The fracturing of the music business in general also hurt Christian music. Much of the genre’s success, said Payne, depended on creating a Christian alternative to mainstream pop stars like Madonna or George Michael. As the larger music scene splintered and top 40 music no longer was a “coherent category,” that became harder to do.

How do you create an alternative to the mainstream when there is no musical mainstream?

Payne said Christian music had an impossible task in trying to harness music and “coolness” for religious purposes.
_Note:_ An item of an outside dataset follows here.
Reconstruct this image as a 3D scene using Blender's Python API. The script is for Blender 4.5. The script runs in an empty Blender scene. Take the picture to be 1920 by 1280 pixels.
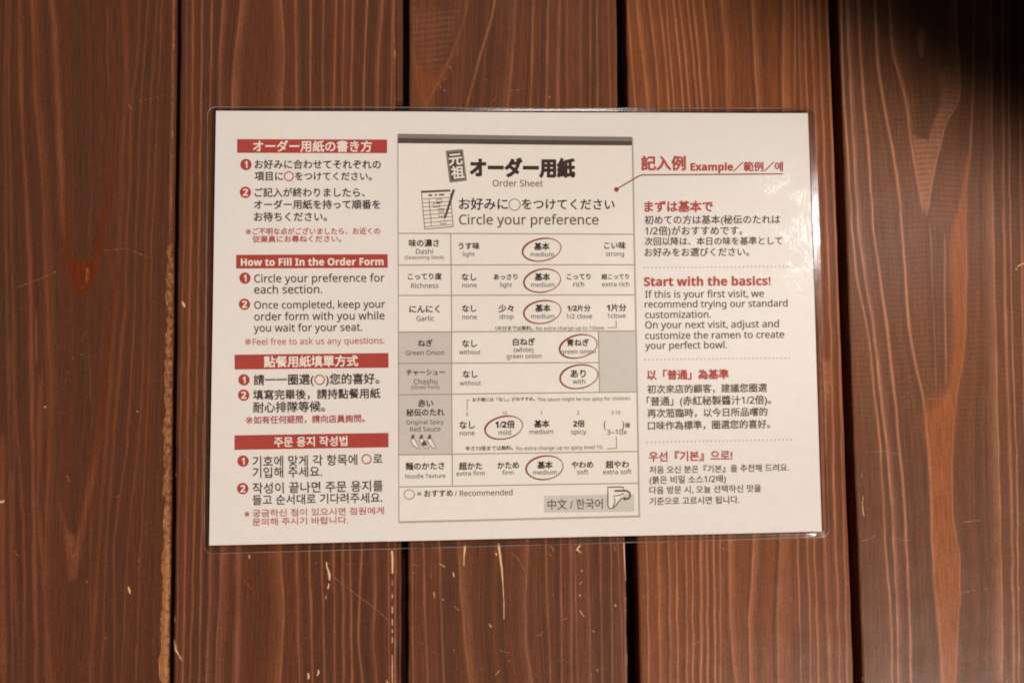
import bpy, math, random
import numpy as np
from mathutils import Vector, Euler

SC = bpy.context.scene
COL = SC.collection

# ------------------------------------------------------------------ camera
F_PX, W_PX, H_PX = 1400.0, 1920.0, 1280.0
CAM_ROT = (0.06168, -0.04651, -0.01167)
CAM_LOC = (-0.02099, -0.03219, 0.36580)
cd = bpy.data.cameras.new('camera')
cam = bpy.data.objects.new('camera', cd)
COL.objects.link(cam)
cam.location = CAM_LOC
cam.rotation_euler = CAM_ROT
cd.sensor_fit = 'HORIZONTAL'
cd.sensor_width = 36.0
cd.lens = F_PX / W_PX * 36.0
cd.clip_start = 0.01
cd.clip_end = 50.0
SC.camera = cam

# ------------------------------------------------------------------ world, lamps, exposure
w = bpy.data.worlds.new('World')
SC.world = w
w.use_nodes = True
w.node_tree.nodes['Background'].inputs[0].default_value = (1.0, 0.9, 0.82, 1)
w.node_tree.nodes['Background'].inputs[1].default_value = 0.005


def spot(name, loc, target, energy, size_deg, blend, color, radius):
    ld = bpy.data.lights.new(name, 'SPOT')
    ld.energy = energy
    ld.spot_size = math.radians(size_deg)
    ld.spot_blend = blend
    ld.color = color
    ld.shadow_soft_size = radius
    o = bpy.data.objects.new(name, ld)
    COL.objects.link(o)
    o.location = loc
    d = Vector(target) - Vector(loc)
    o.rotation_euler = d.to_track_quat('-Z', 'Y').to_euler()
    return o


WARM = (1.0, 0.88, 0.77)
spot('ceiling_spot_lamp', (1.922, -1.898, 1.994), (0.075, -0.724, 0), 722.0, 29.5, 0.168, WARM, 0.012)
spot('far_spot_lamp', (0.14, 1.32, 0.95), (-0.13, 0.03, 0), 36.0, 19.0, 0.6, (1.0, 0.9, 0.82), 0.22)
spot('side_spot_lamp', (1.0, 0.30, 0.92), (0.14, 0.015, 0), 20.0, 8.0, 1.0, (1.0, 0.95, 0.90), 0.04)

SC.view_settings.view_transform = 'Standard'
SC.view_settings.look = 'None'
SC.view_settings.exposure = 0.0
SC.view_settings.gamma = 1.0
SC.view_settings.use_curve_mapping = False
SC.cycles.filter_width = 1.85
SC.cycles.transparent_max_bounces = 16

# ------------------------------------------------------------------ helpers
RM = np.array(Euler(CAM_ROT, 'XYZ').to_matrix())
CV = np.array(CAM_LOC)


def at(px, py, z=0.0):
    """point of the level at height z that this pixel of the photograph shows"""
    px = np.asarray(px, float)
    py = np.asarray(py, float)
    d = np.stack([(px - W_PX / 2) / F_PX, -(py - H_PX / 2) / F_PX, -np.ones_like(px)], -1) @ RM.T
    t = (z - CV[2]) / d[..., 2]
    return CV + d * t[..., None]


def to_px(P):
    q = (P - CV) @ RM
    return W_PX / 2 + F_PX * q[..., 0] / -q[..., 2], H_PX / 2 - F_PX * q[..., 1] / -q[..., 2]


def empty(name, label, cat, loc=(0, 0, 0)):
    o = bpy.data.objects.new(name, None)
    o.empty_display_size = 0.02
    COL.objects.link(o)
    o.location = loc
    o['label'] = label
    o['category'] = cat
    return o


def mesh_obj(name, verts, faces, mat, parent=None, label=None, smooth=False):
    me = bpy.data.meshes.new(name)
    me.from_pydata([tuple(map(float, v)) for v in verts], [], [tuple(map(int, f)) for f in faces])
    me.materials.append(mat)
    if smooth:
        me.polygons.foreach_set('use_smooth', [True] * len(me.polygons))
    me.update()
    o = bpy.data.objects.new(name, me)
    COL.objects.link(o)
    if parent is not None:
        o.parent = parent
    if label:
        o['label'] = label
    return o


def grid_mesh(name, V, mat, parent, attr=None, smooth=True, label=None):
    """V: (rows, cols, 3)"""
    nr, nc = V.shape[:2]
    idx = np.arange(nr * nc).reshape(nr, nc)
    quads = np.stack([idx[:-1, :-1], idx[:-1, 1:], idx[1:, 1:], idx[1:, :-1]], -1).reshape(-1, 4)
    me = bpy.data.meshes.new(name)
    me.vertices.add(nr * nc)
    me.vertices.foreach_set('co', V.reshape(-1).astype(np.float32))
    nf = len(quads)
    me.loops.add(nf * 4)
    me.loops.foreach_set('vertex_index', quads.reshape(-1).astype(np.int32))
    me.polygons.add(nf)
    me.polygons.foreach_set('loop_start', np.arange(0, nf * 4, 4, dtype=np.int32))
    me.polygons.foreach_set('loop_total', np.full(nf, 4, np.int32))
    me.update(calc_edges=True)
    me.polygons.foreach_set('use_smooth', np.full(nf, smooth))
    if attr is not None:
        a = me.color_attributes.new('grain', 'FLOAT_COLOR', 'POINT')
        a.data.foreach_set('color', attr.reshape(-1).astype(np.float32))
    me.materials.append(mat)
    me.validate()
    o = bpy.data.objects.new(name, me)
    COL.objects.link(o)
    o.parent = parent
    if label:
        o['label'] = label
    return o


class NT:
    def __init__(self, name):
        self.m = bpy.data.materials.new(name)
        self.m.use_nodes = True
        self.t = self.m.node_tree
        self.t.nodes.clear()
        self.out = self.t.nodes.new('ShaderNodeOutputMaterial')

    def n(self, typ, **kw):
        nd = self.t.nodes.new(typ)
        for k, v in kw.items():
            setattr(nd, k, v)
        return nd

    def l(self, a, b):
        self.t.links.new(a, b)

    def put(self, sock, v):
        if hasattr(v, 'links') or hasattr(v, 'is_output'):
            self.l(v, sock)
        else:
            sock.default_value = v

    def math(self, op, a, b=0.0, clamp=False):
        nd = self.n('ShaderNodeMath', operation=op, use_clamp=clamp)
        self.put(nd.inputs[0], a)
        self.put(nd.inputs[1], b)
        return nd.outputs[0]

    def mix(self, f, a, b, blend='MIX'):
        nd = self.n('ShaderNodeMix', data_type='RGBA', blend_type=blend)
        self.put(nd.inputs['Factor'], f)
        self.put(nd.inputs[6], a if not isinstance(a, tuple) else (*a, 1))
        self.put(nd.inputs[7], b if not isinstance(b, tuple) else (*b, 1))
        return nd.outputs[2]

    def noise(self, scale, detail=3.0, rough=0.55, stretch=(1, 1, 1), offset=(0, 0, 0)):
        tc = self.n('ShaderNodeTexCoord')
        mp = self.n('ShaderNodeMapping')
        mp.inputs['Scale'].default_value = stretch
        mp.inputs['Location'].default_value = offset
        self.l(tc.outputs['Object'], mp.inputs['Vector'])
        nz = self.n('ShaderNodeTexNoise')
        nz.inputs['Scale'].default_value = scale
        nz.inputs['Detail'].default_value = detail
        nz.inputs['Roughness'].default_value = rough
        self.l(mp.outputs[0], nz.inputs['Vector'])
        return nz.outputs['Fac']

    def ramp(self, f, lo, hi, a=0.0, b=1.0):
        nd = self.n('ShaderNodeMapRange')
        nd.clamp = True
        self.put(nd.inputs[0], f)
        nd.inputs[1].default_value = lo
        nd.inputs[2].default_value = hi
        nd.inputs[3].default_value = a
        nd.inputs[4].default_value = b
        return nd.outputs[0]


# ------------------------------------------------------------------ materials
def wood_material(name, dark, mid, stripe, red, seed):
    k = NT(name)
    at_ = k.n('ShaderNodeAttribute', attribute_name='grain')
    sep = k.n('ShaderNodeSeparateColor')
    k.l(at_.outputs['Color'], sep.inputs[0])
    ring, fill, wear = sep.outputs[0], sep.outputs[1], sep.outputs[2]
    fine = at_.outputs['Alpha']
    off = (seed * 1.7, seed * 0.9, seed)
    broad = k.noise(9.0, 3, 0.5, (3.0, 0.7, 1), off)
    fibre = k.noise(260.0, 4, 0.6, (9.0, 0.22, 1), off)
    pore = k.noise(700.0, 3, 0.7, (3.0, 0.6, 1), off)
    mott = k.noise(70.0, 5, 0.65, (1, 1, 1), off)
    spk = k.noise(900.0, 2, 0.6, (1, 1, 1), off)
    b = k.math('ADD', k.math('MULTIPLY', fine, 0.62), k.math('MULTIPLY', broad, 0.55))
    base = k.mix(k.ramp(b, 0.32, 0.80), dark, mid)
    rf = k.math('MULTIPLY', ring, k.ramp(mott, 0.25, 0.65, 0.72, 1.12), True)
    c = k.mix(rf, base, stripe)
    ff = k.math('MULTIPLY', fill, k.ramp(fibre, 0.3, 0.7, 0.65, 1.15), True)
    c = k.mix(ff, c, red)
    v = k.math('MULTIPLY', k.ramp(fibre, 0.30, 0.70, 0.74, 1.22), k.ramp(pore, 0.30, 0.70, 0.84, 1.13))
    v = k.math('MULTIPLY', v, k.ramp(spk, 0.25, 0.75, 0.90, 1.10))
    comb = k.n('ShaderNodeCombineColor')
    for i in range(3):
        k.l(v, comb.inputs[i])
    c = k.mix(1.0, c, comb.outputs[0], 'MULTIPLY')
    # bare wood where the stain is worn through
    chip = k.noise(420.0, 4, 0.7, (1.4, 0.8, 1), off)
    wsum = k.math('ADD', wear, k.math('MULTIPLY', k.math('SUBTRACT', chip, 0.5), 0.9))
    wf = k.ramp(wsum, 0.38, 0.60)
    wf = k.math('MULTIPLY', wf, k.ramp(wear, 0.05, 0.25))
    bare = k.mix(k.ramp(wear, 0.64, 0.90), (0.33, 0.135, 0.046), (0.82, 0.58, 0.35))
    bare = k.mix(k.ramp(fibre, 0.35, 0.75, 0.0, 0.45), bare, (0.18, 0.07, 0.026))
    c = k.mix(wf, c, bare)
    # lacquer
    rough = k.math('ADD', k.ramp(mott, 0.3, 0.7, 0.26, 0.36), k.math('MULTIPLY', wf, 0.3))
    hgt = k.math('ADD', k.math('MULTIPLY', fibre, 0.5), k.math('MULTIPLY', pore, 0.30))
    hgt = k.math('ADD', hgt, k.math('MULTIPLY', ring, 0.5))
    hgt = k.math('SUBTRACT', hgt, k.math('MULTIPLY', wf, 0.9))
    bump = k.n('ShaderNodeBump')
    bump.inputs['Strength'].default_value = 0.35
    bump.inputs['Distance'].default_value = 0.0004
    k.l(hgt, bump.inputs['Height'])
    p = k.n('ShaderNodeBsdfPrincipled')
    k.l(c, p.inputs['Base Color'])
    k.l(rough, p.inputs['Roughness'])
    p.inputs['Specular IOR Level'].default_value = 0.18
    k.l(bump.outputs[0], p.inputs['Normal'])
    k.l(p.outputs[0], k.out.inputs[0])
    return k.m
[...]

Coolness, she said, depends on authenticity and a sense of rebellion against social norms — both of which were problems for religious leaders.

“Christian rock was an uneasy effort to solve those problems,” she said. “And it didn’t work long term.”

The decline of churchgoing in America — and the consolidation of many Christians into megachurches — also hurt the Christian music industry. Many Christian bands got their start by playing concerts in medium-sized churches, said Payne, which have largely disappeared. And megachurches have their own bands and sometimes even music labels — they don’t need the music industry in the same way anymore.

“CCM depended on those groups to provide gatherings and revenue — and they just don’t exist anymore,” she said.

The CCM market was also affected by larger changes in the American religious landscape—such as the rise of charismatic megachurches like Hillsong and Bethel, whose songs dominate the worship music sung in churches. Other groups, like Southern Baptists or Christian music companies, tried to use music in service of their mission, said Payne. But those charismatic churches have made music their mission, said Payne, and no longer need the institutions that supported CCM.

“Among evangelicals, the group that had the most institutional heft was the Southern Baptist Convention,” she said. “And they have faded. CCM has faded. And what has arisen are the nondenominational charismatics. The music showed us that that was coming.”